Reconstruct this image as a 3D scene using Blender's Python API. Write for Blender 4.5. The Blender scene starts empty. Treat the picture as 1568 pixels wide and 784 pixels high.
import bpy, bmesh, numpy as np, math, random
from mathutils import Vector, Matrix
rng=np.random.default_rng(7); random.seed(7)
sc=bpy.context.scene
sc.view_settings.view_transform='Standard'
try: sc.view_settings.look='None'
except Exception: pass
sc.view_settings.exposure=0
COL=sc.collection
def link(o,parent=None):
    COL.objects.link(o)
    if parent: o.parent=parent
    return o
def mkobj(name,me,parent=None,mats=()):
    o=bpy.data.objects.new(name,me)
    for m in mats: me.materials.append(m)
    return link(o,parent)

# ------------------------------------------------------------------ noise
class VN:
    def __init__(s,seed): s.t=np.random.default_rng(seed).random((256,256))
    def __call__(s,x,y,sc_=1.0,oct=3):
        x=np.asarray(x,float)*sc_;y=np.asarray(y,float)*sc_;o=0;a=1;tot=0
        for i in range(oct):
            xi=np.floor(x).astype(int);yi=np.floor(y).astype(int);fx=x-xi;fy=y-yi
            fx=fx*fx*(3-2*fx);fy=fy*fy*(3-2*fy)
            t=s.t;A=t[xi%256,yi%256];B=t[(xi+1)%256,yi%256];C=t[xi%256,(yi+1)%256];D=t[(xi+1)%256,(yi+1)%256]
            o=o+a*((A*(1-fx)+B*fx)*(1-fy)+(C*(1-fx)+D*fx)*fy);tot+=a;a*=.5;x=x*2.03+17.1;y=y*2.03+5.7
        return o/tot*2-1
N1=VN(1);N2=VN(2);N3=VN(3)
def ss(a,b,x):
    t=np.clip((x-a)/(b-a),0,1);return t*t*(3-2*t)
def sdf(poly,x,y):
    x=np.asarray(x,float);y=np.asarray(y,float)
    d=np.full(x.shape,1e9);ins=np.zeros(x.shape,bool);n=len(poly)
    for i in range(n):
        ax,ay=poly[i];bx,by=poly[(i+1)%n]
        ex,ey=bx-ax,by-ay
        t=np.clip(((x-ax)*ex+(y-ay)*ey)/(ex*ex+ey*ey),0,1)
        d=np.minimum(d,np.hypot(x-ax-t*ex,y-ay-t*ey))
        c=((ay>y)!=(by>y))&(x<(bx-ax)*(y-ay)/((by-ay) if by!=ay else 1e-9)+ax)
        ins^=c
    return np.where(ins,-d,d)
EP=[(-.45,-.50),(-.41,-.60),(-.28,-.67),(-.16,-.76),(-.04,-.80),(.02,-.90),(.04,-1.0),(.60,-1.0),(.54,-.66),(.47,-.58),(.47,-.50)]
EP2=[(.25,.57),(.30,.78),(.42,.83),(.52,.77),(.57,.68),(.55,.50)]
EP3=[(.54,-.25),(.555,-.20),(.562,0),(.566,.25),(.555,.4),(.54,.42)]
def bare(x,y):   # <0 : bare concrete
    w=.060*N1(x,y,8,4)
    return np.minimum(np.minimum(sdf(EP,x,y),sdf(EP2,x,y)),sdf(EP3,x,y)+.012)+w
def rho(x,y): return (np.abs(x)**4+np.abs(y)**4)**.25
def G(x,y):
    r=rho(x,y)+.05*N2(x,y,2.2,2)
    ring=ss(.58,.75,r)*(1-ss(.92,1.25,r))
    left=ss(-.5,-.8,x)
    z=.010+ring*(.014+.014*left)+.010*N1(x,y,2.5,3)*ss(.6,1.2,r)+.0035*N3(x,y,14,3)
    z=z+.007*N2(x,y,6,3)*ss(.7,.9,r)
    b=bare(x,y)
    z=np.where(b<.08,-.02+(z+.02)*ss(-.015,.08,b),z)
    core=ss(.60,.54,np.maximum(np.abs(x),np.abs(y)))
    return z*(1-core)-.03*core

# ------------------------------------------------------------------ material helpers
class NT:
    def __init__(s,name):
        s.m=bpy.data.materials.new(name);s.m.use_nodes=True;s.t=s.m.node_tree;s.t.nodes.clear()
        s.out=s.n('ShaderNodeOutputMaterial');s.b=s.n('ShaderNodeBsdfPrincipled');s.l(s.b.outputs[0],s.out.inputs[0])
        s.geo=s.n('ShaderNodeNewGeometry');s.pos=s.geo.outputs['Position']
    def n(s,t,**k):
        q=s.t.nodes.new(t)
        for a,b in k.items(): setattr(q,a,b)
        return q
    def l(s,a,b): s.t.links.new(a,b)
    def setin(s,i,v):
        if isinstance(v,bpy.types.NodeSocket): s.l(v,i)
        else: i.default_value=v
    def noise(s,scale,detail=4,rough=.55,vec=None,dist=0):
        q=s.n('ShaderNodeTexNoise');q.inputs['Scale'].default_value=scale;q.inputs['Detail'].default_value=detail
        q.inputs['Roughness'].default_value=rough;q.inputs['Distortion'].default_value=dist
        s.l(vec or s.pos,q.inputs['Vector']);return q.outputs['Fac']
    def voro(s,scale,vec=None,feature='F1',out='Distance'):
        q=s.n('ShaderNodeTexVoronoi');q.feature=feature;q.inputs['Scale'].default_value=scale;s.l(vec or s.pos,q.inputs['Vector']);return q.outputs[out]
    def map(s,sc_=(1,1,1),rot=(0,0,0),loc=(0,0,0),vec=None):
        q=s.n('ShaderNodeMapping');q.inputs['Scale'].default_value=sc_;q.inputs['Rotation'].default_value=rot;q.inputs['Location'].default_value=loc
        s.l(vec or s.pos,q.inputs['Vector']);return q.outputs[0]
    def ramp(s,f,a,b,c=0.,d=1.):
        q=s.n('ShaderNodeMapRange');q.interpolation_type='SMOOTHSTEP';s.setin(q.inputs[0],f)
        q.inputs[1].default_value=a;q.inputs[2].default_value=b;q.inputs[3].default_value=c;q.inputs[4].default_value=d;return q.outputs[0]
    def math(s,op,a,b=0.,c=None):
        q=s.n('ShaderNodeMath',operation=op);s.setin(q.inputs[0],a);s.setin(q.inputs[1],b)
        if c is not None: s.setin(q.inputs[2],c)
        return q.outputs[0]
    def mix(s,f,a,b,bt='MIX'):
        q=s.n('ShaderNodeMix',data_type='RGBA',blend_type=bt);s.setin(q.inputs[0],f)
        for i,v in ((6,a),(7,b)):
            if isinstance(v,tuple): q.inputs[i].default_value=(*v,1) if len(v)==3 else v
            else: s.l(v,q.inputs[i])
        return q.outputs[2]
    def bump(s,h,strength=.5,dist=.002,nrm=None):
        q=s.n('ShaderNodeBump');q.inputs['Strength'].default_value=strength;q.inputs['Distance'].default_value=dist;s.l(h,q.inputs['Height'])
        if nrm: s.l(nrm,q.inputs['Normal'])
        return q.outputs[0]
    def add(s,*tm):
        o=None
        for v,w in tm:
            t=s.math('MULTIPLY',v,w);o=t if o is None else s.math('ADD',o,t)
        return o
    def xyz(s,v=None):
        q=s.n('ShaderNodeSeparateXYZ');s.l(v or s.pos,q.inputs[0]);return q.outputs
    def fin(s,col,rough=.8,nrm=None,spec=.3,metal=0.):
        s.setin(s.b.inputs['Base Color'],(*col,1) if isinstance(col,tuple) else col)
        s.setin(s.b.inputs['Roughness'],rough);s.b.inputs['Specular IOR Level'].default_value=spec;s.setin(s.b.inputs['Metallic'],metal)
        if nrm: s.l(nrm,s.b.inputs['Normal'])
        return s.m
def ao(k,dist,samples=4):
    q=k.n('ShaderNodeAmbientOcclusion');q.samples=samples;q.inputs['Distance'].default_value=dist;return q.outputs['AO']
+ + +
- Prompt:
Tally up the lines with the word "scene" in them, and answer with that number by itself.

- The result:
2